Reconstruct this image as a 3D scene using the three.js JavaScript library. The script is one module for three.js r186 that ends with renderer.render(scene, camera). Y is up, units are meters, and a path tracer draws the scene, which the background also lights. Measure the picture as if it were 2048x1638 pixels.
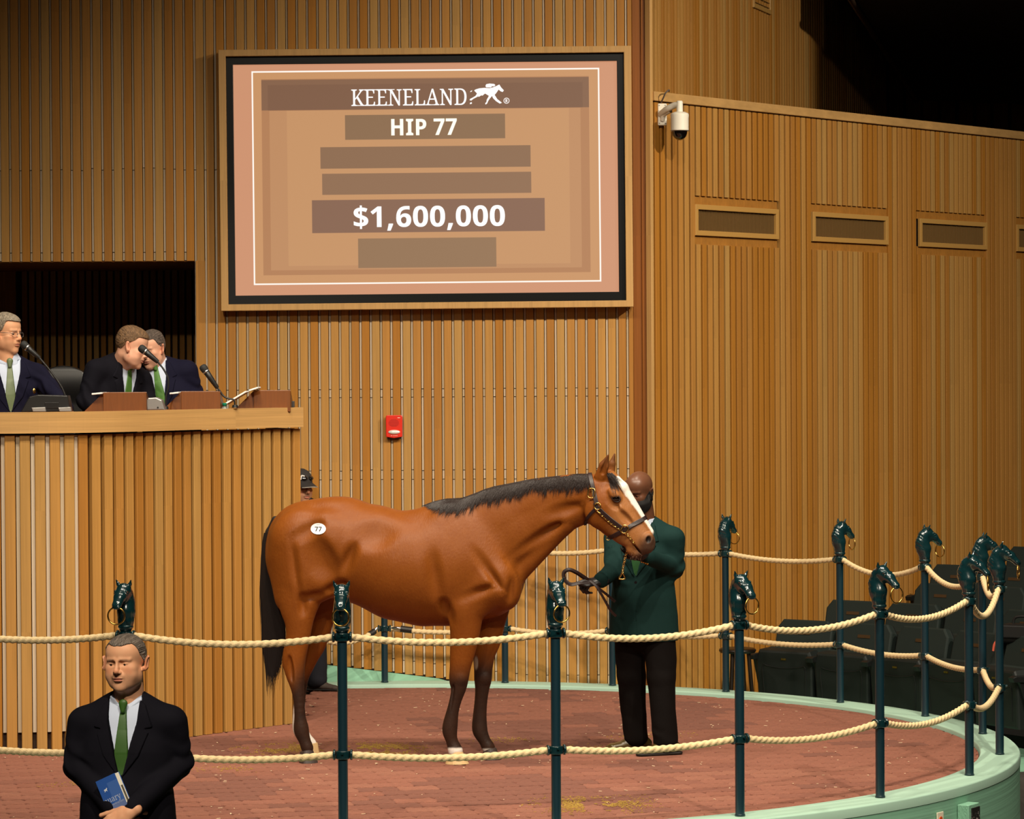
import * as THREE from 'three';
import { RoundedBoxGeometry } from 'three/addons/geometries/RoundedBoxGeometry.js';
import { mergeGeometries } from 'three/addons/utils/BufferGeometryUtils.js';
import { RectAreaLightUniformsLib } from 'three/addons/lights/RectAreaLightUniformsLib.js';

// ---------------------------------------------------------------- camera, light, exposure
const scene = new THREE.Scene();
scene.background = new THREE.Color(0x000000);
const W = 2048, H = 1638, F = 6300, EYE = 2.5;
const camera = new THREE.PerspectiveCamera(2 * Math.atan(H / 2 / F) * 180 / Math.PI, W / H, 0.1, 100);
camera.rotation.order = 'YXZ';
camera.position.set(0, EYE, 0);
camera.rotation.set(-0.01333, 0, -0.006);
camera.updateMatrixWorld(true);
scene.add(camera);
const renderer = new THREE.WebGLRenderer({ antialias: true });
renderer.toneMapping = THREE.LinearToneMapping;
renderer.toneMappingExposure = 1.0;
renderer.shadowMap.enabled = true;
RectAreaLightUniformsLib.init();
const LAMP_COLOR = new THREE.Color().setRGB(1.0, 0.88, 0.7);
// ceiling spot lamps: [x, y, depth, aim x, aim y, aim depth, candela, half cone, penumbra]
const LAMPS = [
  [-3.2, 8.3, 16.4, -2.0, 0.5, 21.4, 92, 0.76, 1], [-1.1, 8.3, 15.8, -0.7, 0.5, 21.0, 92, 0.76, 1],
  [1.3, 8.3, 15.8, 0.8, 0.5, 21.0, 92, 0.76, 1], [3.6, 8.3, 16.2, 2.1, 1.0, 22.6, 150, 0.78, 1],
  [-2.3, 8.3, 20.2, -1.6, 0.0, 20.8, 60, 0.62, 0.9], [0.7, 8.3, 20.0, 0.5, 0.0, 20.6, 60, 0.62, 0.9],
  [-2.9, 8.3, 8.0, -1.8, 0.7, 14.4, 190, 0.45, 0.9], [0.3, 8.3, 8.4, -1.5, 0.7, 14.4, 190, 0.45, 0.9], [3.6, 8.3, 9.6, 2.4, -0.1, 17.4, 320, 0.4, 0.9],
  [-3.0, 8.1, 6.5, -2.8, 1.6, 21.6, 260, 0.2, 0.9], [1.6, 8.1, 4.2, 0.2, 1.2, 22.0, 50, 0.2, 0.9],
  [8.6, 8.2, 16.5, 2.3, 2.9, 26.4, 360, 0.5, 0.9],
];

// ---------------------------------------------------------------- helpers
const V = (x, y, z) => new THREE.Vector3(x, y, z);
const clamp = (x, a, b) => Math.min(b, Math.max(a, x));
const mix = (a, b, t) => a + (b - a) * t;
const sstep = (a, b, x) => { const t = clamp((x - a) / (b - a), 0, 1); return t * t * (3 - 2 * t); };
function rng(seed) { let s = seed >>> 0; return () => { s = (s + 0x6D2B79F5) >>> 0; let t = s; t = Math.imul(t ^ (t >>> 15), t | 1); t ^= t + Math.imul(t ^ (t >>> 7), t | 61); return ((t ^ (t >>> 14)) >>> 0) / 4294967296; }; }
function hash3(x, y, z) { let h = Math.imul(x, 374761393) ^ Math.imul(y, 668265263) ^ Math.imul(z, 2147483647 ^ 0x5bd1e995); h = Math.imul(h ^ (h >>> 13), 1274126177); return ((h ^ (h >>> 16)) >>> 0) / 4294967296; }
function noise3(x, y, z) {
  const ix = Math.floor(x), iy = Math.floor(y), iz = Math.floor(z), f = (t) => t * t * (3 - 2 * t), u = f(x - ix), v = f(y - iy), w = f(z - iz);
  const c = (a, b, d) => hash3(ix + a, iy + b, iz + d);
  return mix(mix(mix(c(0, 0, 0), c(1, 0, 0), u), mix(c(0, 1, 0), c(1, 1, 0), u), v), mix(mix(c(0, 0, 1), c(1, 0, 1), u), mix(c(0, 1, 1), c(1, 1, 1), u), v), w);
}
const fbm = (x, y, z) => 0.5 * noise3(x, y, z) + 0.3 * noise3(2.1 * x + 7, 2.1 * y, 2.1 * z) + 0.2 * noise3(4.3 * x, 4.3 * y + 3, 4.3 * z);
const taken = new Map();
function numbered(n) { const k = taken.get(n) ?? 0; taken.set(n, k + 1); return k ? `${n}_${String(k).padStart(3, '0')}` : n; }
// the place on the photograph's ray through (px, py) that lies `d` metres in front of the eye: used to turn measured positions into metres
function at(px, py, d) {
  const v = V((px - W / 2) / F, -(py - H / 2) / F, -1).applyQuaternion(camera.quaternion);
  return v.multiplyScalar(d / -v.z).add(camera.position);
}
function tag(o, label, category, group, kind) {
  if (label) o.userData.label = label; if (category) o.userData.category = category;
  if (group) o.userData.group = group; if (kind) o.userData.kind = kind; return o;
}
function thing(name, label, category, group) { const o = new THREE.Group(); o.name = numbered(name); scene.add(o); return tag(o, label, category, group); }
function part(name, geometry, material, parent, label) {
  const m = new THREE.Mesh(Array.isArray(geometry) ? merge(geometry) : geometry, material); m.name = parent ? name : numbered(name);
  m.castShadow = m.receiveShadow = true; (parent ?? scene).add(m); if (label) m.userData.label = label; return m;
}
function struct(name, geometry, material) { const m = part(name, geometry, material); m.userData.kind = 'structure'; return m; }
function copyOf(o, label) { const c = o.clone(); c.name = numbered(o.name.replace(/_\d{3}$/, '')); c.userData = { ...o.userData }; if (label) c.userData.label = label; scene.add(c); return c; }
function merge(list) {
  const gs = list.map((g) => { const n = g.index ? g.toNonIndexed() : g; for (const k of Object.keys(n.attributes)) if (!['position', 'normal', 'uv', 'color'].includes(k)) n.deleteAttribute(k); return n; });
  const all = (k) => gs.every((g) => g.attributes[k]);
  for (const k of ['uv', 'color']) if (!all(k)) gs.forEach((g) => g.deleteAttribute(k));
  return mergeGeometries(gs);
}
const move = (g, x, y, z) => g.translate(x, y, z);
function box(w, h, d, x = 0, y = 0, z = 0, r = 0) { const g = r ? new RoundedBoxGeometry(w, h, d, 2, r) : new THREE.BoxGeometry(w, h, d); return g.translate(x, y, z); }
function cyl(r0, r1, h, x = 0, y = 0, z = 0, n = 24) { return new THREE.CylinderGeometry(r1, r0, h, n).translate(x, y + h / 2, z); }
function lathe(pts, n = 32) { return new THREE.LatheGeometry(pts.map(([r, y]) => new THREE.Vector2(r, y)), n); }
function extrude(pts, depth, bevel = 0, holes = []) {
  const s = new THREE.Shape(pts.map(([x, y]) => new THREE.Vector2(x, y)));
  for (const h of holes) s.holes.push(new THREE.Path(h.map(([x, y]) => new THREE.Vector2(x, y))));
  return new THREE.ExtrudeGeometry(s, { depth, bevelEnabled: bevel > 0, bevelThickness: bevel, bevelSize: bevel, bevelSegments: 2, curveSegments: 12 });
}
function tube(points, r, n = 8, seg, closed = false) { return new THREE.TubeGeometry(new THREE.CatmullRomCurve3(points, closed), seg ?? points.length * 6, r, n, closed); }
// a vertical board with chamfered front edges, foot at y = 0, front facing +z, uv in metres
function board(w, h, t, c = 0.003, vOff = 0) {
  const p = [[-w / 2, 0], [-w / 2, t - c], [-w / 2 + c, t], [w / 2 - c, t], [w / 2, t - c], [w / 2, 0]], pos = [], uv = [];
  const quad = (a, b, u0, u1) => { for (const [q, y, u] of [[a, 0, u0], [b, 0, u1], [b, h, u1], [a, 0, u0], [b, h, u1], [a, h, u0]]) { pos.push(q[0], y, q[1]); uv.push(u, y + vOff); } };
  let u = 0; for (let i = 0; i < 6; i++) { const a = p[i], b = p[(i + 1) % 6], l = Math.hypot(b[0] - a[0], b[1] - a[1]); quad(a, b, u, u + l); u += l; }
  for (const [y, f] of [[0, 1], [h, 0]]) for (let i = 1; i < 5; i++) for (const q of f ? [p[0], p[i + 1], p[i]] : [p[0], p[i], p[i + 1]]) { pos.push(q[0], y, q[1]); uv.push(q[0], q[1] + vOff); }
  const g = new THREE.BufferGeometry(); g.setAttribute('position', new THREE.Float32BufferAttribute(pos, 3)); g.setAttribute('uv', new THREE.Float32BufferAttribute(uv, 2)); g.computeVertexNormals(); return g;
}
// ---------------------------------------------------------------- materials
function dataTex(w, h, fn, srgb = true, repeat = true) {
  const d = new Uint8Array(w * h * 4);
  for (let y = 0; y < h; y++) for (let x = 0; x < w; x++) { const c = fn(x / w, y / h, x, y), i = (y * w + x) * 4; for (let k = 0; k < 3; k++) d[i + k] = clamp(Math.round((Array.isArray(c) ? c[k] : c) * 255), 0, 255); d[i + 3] = 255; }
  const t = new THREE.DataTexture(d, w, h, THREE.RGBAFormat); t.magFilter = THREE.LinearFilter; t.minFilter = THREE.LinearMipmapLinearFilter; t.generateMipmaps = true;
  if (repeat) t.wrapS = t.wrapT = repeat === 'mirror' ? THREE.MirroredRepeatWrapping : THREE.RepeatWrapping; if (srgb) t.colorSpace = THREE.SRGBColorSpace; t.needsUpdate = true; return t;
}
const std = (color, rough = 0.6, o = {}) => new THREE.MeshStandardMaterial({ color, roughness: rough, ...o });
const phys = (color, rough = 0.6, o = {}) => new THREE.MeshPhysicalMaterial({ color, roughness: rough, ...o });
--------
- _AIM_: Every line that holds the word "renderer" counts once; state the total number of such lines and nothing else.

- _RIGHT ANSWER_: 5